Ok, sure, you’ve got a few folks who whined about Bad Bunny’s Super Bowl halftime show performance, and they are likely the same people who got excited watching Kid Rock and Robert Kennedy do their geriatric workout. The fact is that Bad Bunny is one of the most popular artists in the world and his show still has fans and non-fans buzzing about Puerto Rican culture like never before. It’s the perfect time to announce his first lead actor role in Porto Rico, a film that is steeped in Puerto Rican history.
Deadline reports Benito “Bad Bunny” Martínez Ocasio will star in Porto Rico, a love letter to Puerto Rico that will mark the directorial debut of 34-time Grammy and Latin Grammy Award-winning rapper/activist René “Residente” Pérez Joglar. Residente recently wowed audiences (including me) with his performance in the award-winning Sundance drama In the Summers.
Joining Bad Bunny in the cast are Viggo Mortensen, Edward Norton, and Javier Bardem. Alejandro Gonzalez Inarritu is an executive producer on the film, co-written by his Birdman writer Alexander Dinelaris.
Described as “an epic Caribbean western and historical drama”, Porto Rico was originally intended as a look at “Puerto Rican revolutionary José Maldonado Román, known as Águila Blanca (White Eagle), set on the island in the late 19th century. Maldonado Román fought against colonialism by leading a gang of ex-convicts to vindicate Puerto Rico as it sought its identity as a country.” It’s unclear whether that remains the project’s direction.
Residente said, “I have dreamed of making a film about my country since I was a child. Puerto Rico’s true history has always been surrounded by controversy. This film is a reaffirmation of who we are — told with the intensity and honesty that our history deserves.”

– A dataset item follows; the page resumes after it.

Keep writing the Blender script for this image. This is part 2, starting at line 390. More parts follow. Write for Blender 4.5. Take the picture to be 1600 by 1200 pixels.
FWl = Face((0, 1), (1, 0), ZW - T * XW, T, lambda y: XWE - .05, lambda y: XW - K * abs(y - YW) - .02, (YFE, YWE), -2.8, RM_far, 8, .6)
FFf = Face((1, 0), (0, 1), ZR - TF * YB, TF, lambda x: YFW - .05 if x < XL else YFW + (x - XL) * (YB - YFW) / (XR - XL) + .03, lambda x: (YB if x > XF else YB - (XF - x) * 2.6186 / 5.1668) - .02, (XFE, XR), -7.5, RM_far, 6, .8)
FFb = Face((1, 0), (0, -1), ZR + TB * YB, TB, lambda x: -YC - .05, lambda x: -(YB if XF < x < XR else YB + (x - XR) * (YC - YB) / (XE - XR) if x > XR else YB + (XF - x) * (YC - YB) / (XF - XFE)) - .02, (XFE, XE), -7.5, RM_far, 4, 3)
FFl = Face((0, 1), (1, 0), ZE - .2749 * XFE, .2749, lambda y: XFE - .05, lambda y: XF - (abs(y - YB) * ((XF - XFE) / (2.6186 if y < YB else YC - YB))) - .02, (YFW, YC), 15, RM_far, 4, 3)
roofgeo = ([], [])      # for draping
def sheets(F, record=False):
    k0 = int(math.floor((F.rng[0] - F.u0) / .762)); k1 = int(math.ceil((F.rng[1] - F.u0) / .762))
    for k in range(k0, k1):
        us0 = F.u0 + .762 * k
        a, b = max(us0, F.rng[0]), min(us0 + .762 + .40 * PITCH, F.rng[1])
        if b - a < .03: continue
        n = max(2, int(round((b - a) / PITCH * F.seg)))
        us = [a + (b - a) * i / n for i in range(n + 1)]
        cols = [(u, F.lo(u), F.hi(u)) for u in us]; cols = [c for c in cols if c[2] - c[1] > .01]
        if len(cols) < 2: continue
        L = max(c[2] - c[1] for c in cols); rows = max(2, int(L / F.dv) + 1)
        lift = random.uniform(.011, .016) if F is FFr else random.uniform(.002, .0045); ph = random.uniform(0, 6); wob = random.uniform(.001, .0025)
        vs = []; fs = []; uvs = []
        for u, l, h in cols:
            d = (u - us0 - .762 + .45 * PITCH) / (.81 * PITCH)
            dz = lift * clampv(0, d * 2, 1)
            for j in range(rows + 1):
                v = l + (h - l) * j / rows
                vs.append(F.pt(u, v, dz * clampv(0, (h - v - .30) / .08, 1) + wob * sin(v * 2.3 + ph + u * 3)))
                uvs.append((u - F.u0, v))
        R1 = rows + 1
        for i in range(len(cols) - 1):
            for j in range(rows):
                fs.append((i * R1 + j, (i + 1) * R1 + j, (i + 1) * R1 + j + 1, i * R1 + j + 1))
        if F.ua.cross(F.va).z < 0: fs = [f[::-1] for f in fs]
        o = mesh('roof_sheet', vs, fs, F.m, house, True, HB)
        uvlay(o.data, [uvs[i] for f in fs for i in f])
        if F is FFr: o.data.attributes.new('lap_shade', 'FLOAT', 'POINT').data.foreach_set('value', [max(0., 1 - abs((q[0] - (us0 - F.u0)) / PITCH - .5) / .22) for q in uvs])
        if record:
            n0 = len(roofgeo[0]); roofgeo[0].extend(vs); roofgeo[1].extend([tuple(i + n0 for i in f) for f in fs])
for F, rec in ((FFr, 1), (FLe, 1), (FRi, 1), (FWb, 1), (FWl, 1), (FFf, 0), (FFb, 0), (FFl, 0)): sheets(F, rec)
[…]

Norton, also a producer on the project, compared it to classic American crime movies… “This film sits in a tradition of films we deeply love, from The Godfather to Gangs of New York, that both thrill us with visceral drama and iconic characters and eras while also forcing us to face up to the shadow story under the American narrative of idealism. Everybody knows what a poet of language and rhythm René is. Now they’re going to see what a visual visionary he is as well. And bringing him and Bad Bunny together to tell the true story of Puerto Rico’s roots is going to be like a flame finding the stick of dynamite that’s been waiting for it.”
For Bad Bunny, this is a huge step up as an actor. His biggest roles to date have been supporting ones, in David Leitch’s action flick Bullet Train, and a strong performance opposite Gael Garcia Bernal in lucha libre drama Cassandro. At one point, he was going to star in a Spider-Man spinoff movie, but that fell through.